Everyone with half a brain, in a game featuring two defenses with gaping holes and two unrelenting offenses, expected a ludicrous point total between Trojans and Huskies. But you couldn’t have expected the speed. Realization quickly set in, by intermission of a breakneck circus act with 601 first-half yards and nine scores, that the ol’ whoever-gets-a-stop winning adage wouldn’t apply. No, this game would hinge on whoever-messes-up-last.

The two signal-callers whipped three-minutes-or-less drives back and forth throughout the first half, Williams looking as sharp and cool as he’d been for weeks, Penix Jr. cycling through progressions in rapid-fire time to dissect wide-open holes in an inept USC secondary.

On a 3rd-and-1 on USC’s first drive, Williams beat a defender to the edge, then 360-degree-juked a Washington defender out of his shoes; a few drives later, Penix Jr. produced one of the highlights of the season, flinging a dart while falling out of bounds that somehow zipped past a thicket of USC defensive backs into the waiting arms of tight end Devin Culp.

Later in the second quarter, in a stroke of brilliance by Lincoln Riley, Williams handed off to Zachariah Branch, who took a few steps — stopped — and pivoted to pitch back to Williams, who hit a lick-his-fingers open Tahj Washington for a touchdown in a play that looked like kids drawing in the mud with sticks in the backyard. Not to be outdone, Penix Jr. calmly carved up USC’s defense like an early Thanksgiving turkey, finishing off a drive with a laser TD pass to Ja’lynn Polk that he caught so anticlimactically he almost seemed bored.

Boredom, though, was impossible in this first half from a television network’s dreams, exactly four drives that didn’t result in touchdowns and both run games and pass games flaming.

Washington and USC combined for 601 first-half yards and nine scores.
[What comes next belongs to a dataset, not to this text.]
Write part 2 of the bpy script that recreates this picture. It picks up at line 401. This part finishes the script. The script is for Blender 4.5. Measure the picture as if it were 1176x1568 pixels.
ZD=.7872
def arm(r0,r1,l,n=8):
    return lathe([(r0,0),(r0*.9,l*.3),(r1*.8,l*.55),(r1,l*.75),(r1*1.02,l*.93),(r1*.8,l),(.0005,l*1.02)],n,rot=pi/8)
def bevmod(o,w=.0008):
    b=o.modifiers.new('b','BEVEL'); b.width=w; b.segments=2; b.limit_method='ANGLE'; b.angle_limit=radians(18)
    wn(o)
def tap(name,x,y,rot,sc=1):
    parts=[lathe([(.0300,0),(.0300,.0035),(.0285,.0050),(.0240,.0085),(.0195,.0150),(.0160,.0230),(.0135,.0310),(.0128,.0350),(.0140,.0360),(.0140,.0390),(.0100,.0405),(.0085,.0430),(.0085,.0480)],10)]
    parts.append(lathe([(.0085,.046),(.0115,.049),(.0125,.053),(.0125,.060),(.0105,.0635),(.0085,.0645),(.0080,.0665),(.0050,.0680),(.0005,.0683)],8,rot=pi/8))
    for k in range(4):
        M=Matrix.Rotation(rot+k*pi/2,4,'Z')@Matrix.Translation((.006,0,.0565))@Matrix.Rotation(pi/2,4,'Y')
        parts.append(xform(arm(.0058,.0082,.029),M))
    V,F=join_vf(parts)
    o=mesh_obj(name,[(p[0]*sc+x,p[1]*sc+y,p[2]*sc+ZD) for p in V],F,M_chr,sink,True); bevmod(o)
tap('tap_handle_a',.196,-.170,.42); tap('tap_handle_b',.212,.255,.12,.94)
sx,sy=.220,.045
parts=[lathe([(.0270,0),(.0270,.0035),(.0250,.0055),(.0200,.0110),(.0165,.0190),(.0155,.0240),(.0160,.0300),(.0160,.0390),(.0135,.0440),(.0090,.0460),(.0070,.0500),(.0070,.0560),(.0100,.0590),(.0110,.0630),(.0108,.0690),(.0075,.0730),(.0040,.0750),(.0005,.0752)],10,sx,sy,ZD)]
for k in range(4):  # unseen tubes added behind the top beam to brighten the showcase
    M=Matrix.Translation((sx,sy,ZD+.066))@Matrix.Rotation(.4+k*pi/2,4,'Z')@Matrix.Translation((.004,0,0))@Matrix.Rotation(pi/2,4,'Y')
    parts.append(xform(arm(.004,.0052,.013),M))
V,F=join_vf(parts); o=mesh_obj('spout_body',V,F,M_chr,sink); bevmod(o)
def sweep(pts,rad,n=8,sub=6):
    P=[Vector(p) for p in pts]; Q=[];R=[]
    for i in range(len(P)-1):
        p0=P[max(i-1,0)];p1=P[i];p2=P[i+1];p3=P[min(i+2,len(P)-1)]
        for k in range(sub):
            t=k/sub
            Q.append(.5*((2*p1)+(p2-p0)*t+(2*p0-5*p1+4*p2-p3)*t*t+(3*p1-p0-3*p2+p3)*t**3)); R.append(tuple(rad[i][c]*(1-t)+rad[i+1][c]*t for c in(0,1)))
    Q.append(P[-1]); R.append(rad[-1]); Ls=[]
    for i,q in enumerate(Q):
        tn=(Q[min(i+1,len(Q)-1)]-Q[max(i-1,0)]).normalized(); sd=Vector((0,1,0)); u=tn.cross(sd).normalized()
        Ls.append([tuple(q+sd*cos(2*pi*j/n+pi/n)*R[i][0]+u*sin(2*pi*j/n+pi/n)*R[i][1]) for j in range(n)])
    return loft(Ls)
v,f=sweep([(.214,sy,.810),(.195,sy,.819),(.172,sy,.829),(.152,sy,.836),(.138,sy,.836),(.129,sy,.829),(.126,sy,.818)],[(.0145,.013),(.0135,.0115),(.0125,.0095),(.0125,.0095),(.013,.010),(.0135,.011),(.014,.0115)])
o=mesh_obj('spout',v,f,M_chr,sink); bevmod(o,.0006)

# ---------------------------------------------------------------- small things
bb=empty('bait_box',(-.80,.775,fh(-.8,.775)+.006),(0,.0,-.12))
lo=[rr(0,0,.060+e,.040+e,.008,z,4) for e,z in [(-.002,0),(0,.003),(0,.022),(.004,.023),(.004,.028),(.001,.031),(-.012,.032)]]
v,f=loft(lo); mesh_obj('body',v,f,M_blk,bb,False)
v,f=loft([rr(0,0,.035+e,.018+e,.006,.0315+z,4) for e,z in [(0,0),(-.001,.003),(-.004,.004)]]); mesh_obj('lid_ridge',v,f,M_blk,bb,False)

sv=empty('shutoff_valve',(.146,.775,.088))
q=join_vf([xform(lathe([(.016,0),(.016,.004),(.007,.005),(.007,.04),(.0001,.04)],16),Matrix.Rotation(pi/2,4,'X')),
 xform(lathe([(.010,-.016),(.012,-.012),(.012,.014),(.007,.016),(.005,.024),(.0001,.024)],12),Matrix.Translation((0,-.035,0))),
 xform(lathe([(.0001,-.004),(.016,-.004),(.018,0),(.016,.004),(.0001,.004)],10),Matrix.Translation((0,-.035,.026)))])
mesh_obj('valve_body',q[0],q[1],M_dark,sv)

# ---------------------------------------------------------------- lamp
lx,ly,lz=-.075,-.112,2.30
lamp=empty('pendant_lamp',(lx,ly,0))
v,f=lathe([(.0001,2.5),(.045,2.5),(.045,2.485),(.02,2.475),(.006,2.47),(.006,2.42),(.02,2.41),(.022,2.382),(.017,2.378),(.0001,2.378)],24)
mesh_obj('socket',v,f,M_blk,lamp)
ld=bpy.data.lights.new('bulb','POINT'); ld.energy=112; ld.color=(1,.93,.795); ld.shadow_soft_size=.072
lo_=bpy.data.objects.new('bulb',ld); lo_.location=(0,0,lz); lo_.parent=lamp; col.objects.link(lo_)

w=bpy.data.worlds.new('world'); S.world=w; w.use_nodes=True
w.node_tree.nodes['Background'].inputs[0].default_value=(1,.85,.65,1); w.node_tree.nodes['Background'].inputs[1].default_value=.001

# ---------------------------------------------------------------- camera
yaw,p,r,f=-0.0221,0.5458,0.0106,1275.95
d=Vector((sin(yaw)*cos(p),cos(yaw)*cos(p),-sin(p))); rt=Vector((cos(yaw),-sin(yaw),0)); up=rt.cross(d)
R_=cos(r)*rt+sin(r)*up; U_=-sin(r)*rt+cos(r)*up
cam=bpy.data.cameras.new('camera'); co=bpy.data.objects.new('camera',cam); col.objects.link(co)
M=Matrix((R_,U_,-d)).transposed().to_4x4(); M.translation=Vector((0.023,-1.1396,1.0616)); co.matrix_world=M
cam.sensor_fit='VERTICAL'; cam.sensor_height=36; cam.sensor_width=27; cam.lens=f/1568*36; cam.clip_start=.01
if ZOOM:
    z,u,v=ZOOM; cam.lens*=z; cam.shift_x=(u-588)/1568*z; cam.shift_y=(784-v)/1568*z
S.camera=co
But the first blemish came when Williams, who’s struggled at times with holding onto the ball, tried for a little too long to extend a play at the end of the first half and was stripped — setting up Washington for a short touchdown that felt titanic, giving the Huskies a 35-28 lead and the ball back after the half in a game where USC’s downtrodden defense seemed unworthy of any trust to get one stop, let alone two.

But for the second straight game, linebacker Eric Gentry took advantage of opportunity. After falling down the depth chart for much of the year, he had a breakout against Cal, and with his lanky reach tipped a third-quarter pass from Penix Jr. into a diving Christian Roland-Wallace’s arms.
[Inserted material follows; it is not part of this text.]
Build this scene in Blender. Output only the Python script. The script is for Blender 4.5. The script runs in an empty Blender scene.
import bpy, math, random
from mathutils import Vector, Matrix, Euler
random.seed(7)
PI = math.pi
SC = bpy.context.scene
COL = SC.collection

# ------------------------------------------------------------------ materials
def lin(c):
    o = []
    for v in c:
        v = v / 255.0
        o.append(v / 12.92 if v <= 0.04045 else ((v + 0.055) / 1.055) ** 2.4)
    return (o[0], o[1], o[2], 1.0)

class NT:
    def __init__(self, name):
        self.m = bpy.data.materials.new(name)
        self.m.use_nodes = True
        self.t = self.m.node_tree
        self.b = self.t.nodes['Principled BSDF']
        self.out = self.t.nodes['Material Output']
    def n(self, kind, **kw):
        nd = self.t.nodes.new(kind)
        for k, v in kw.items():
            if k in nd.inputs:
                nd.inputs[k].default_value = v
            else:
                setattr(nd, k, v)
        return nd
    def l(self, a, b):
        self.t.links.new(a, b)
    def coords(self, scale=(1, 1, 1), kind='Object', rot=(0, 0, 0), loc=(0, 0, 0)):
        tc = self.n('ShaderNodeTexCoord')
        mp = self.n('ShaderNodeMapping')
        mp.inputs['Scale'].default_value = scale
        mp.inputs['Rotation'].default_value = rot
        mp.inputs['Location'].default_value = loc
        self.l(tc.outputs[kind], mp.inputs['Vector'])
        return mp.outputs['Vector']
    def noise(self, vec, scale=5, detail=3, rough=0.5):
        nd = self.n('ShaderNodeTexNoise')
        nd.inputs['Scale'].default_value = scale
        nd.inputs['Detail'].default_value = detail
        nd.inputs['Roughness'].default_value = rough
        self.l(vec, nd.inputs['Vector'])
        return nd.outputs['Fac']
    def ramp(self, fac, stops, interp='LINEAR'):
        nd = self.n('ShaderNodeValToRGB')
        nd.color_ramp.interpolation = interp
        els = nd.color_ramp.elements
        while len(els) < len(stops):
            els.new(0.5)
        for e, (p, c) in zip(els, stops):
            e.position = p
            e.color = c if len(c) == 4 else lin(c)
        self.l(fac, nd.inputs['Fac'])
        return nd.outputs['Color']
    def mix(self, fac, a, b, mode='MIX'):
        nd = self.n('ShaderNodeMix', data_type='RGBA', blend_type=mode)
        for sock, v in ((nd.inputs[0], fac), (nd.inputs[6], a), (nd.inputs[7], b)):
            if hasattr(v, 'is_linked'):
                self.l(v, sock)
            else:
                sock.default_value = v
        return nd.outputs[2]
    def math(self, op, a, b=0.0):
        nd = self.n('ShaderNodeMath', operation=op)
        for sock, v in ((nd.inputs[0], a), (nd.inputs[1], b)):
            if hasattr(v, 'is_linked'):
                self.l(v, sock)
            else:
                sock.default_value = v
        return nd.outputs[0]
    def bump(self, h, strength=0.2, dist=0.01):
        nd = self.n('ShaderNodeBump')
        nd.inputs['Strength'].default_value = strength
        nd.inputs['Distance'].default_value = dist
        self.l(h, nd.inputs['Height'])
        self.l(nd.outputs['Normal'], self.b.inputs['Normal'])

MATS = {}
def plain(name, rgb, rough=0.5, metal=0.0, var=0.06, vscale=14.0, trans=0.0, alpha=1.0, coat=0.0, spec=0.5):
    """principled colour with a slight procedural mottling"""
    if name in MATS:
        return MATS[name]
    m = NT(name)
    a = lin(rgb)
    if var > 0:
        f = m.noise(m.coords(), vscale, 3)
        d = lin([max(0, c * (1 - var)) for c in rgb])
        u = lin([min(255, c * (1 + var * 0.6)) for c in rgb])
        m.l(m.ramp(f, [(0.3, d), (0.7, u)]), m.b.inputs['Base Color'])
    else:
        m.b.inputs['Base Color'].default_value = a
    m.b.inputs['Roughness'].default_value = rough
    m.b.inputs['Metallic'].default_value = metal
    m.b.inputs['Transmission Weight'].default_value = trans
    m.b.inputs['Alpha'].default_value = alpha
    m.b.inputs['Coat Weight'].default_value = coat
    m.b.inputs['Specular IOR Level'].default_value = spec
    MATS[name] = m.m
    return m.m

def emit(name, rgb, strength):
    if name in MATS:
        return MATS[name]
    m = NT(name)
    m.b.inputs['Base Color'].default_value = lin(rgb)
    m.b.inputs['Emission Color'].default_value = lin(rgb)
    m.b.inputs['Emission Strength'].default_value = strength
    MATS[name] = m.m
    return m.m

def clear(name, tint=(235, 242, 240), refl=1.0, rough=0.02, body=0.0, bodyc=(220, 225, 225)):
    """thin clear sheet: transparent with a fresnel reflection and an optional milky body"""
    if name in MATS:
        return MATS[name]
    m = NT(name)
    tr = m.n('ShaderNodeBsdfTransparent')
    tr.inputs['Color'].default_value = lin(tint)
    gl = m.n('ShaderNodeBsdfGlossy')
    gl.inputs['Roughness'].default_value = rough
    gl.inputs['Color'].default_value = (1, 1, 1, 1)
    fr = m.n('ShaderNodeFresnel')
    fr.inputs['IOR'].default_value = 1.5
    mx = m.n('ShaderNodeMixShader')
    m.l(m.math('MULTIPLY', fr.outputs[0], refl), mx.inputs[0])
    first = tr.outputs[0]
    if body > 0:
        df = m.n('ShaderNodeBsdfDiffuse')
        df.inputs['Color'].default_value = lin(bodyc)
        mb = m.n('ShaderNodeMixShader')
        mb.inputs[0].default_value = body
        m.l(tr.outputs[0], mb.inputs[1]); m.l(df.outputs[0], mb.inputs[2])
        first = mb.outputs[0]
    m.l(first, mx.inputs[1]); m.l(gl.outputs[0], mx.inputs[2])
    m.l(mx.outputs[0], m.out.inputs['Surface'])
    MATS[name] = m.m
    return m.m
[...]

And Williams wasted little time bouncing back, trying for a QB keeper on a 4th-and-1 only to think better of it, spin away from a lineman and spiral a 25-yarder to Brenden Rice in the end zone for approximately his 1,547th how-in-the-world act of magic on the night.

But after that Gentry pick, USC’s defense couldn’t swat a fly. The Huskies entered Saturday ranked 117th out of 130 teams in rushing yards per game, with 102; they ended Saturday with 333, back Dillon Johnson bursting through wide-open holes for an incomprehensible 263-yard game and four touchdowns.

Williams’ legacy, his accomplishments, will stand at USC forever. But the Trojans’ inability to capitalize for any meaningful hardware, fielding one of the greatest quarterbacks in collegiate history, will stand forever, too.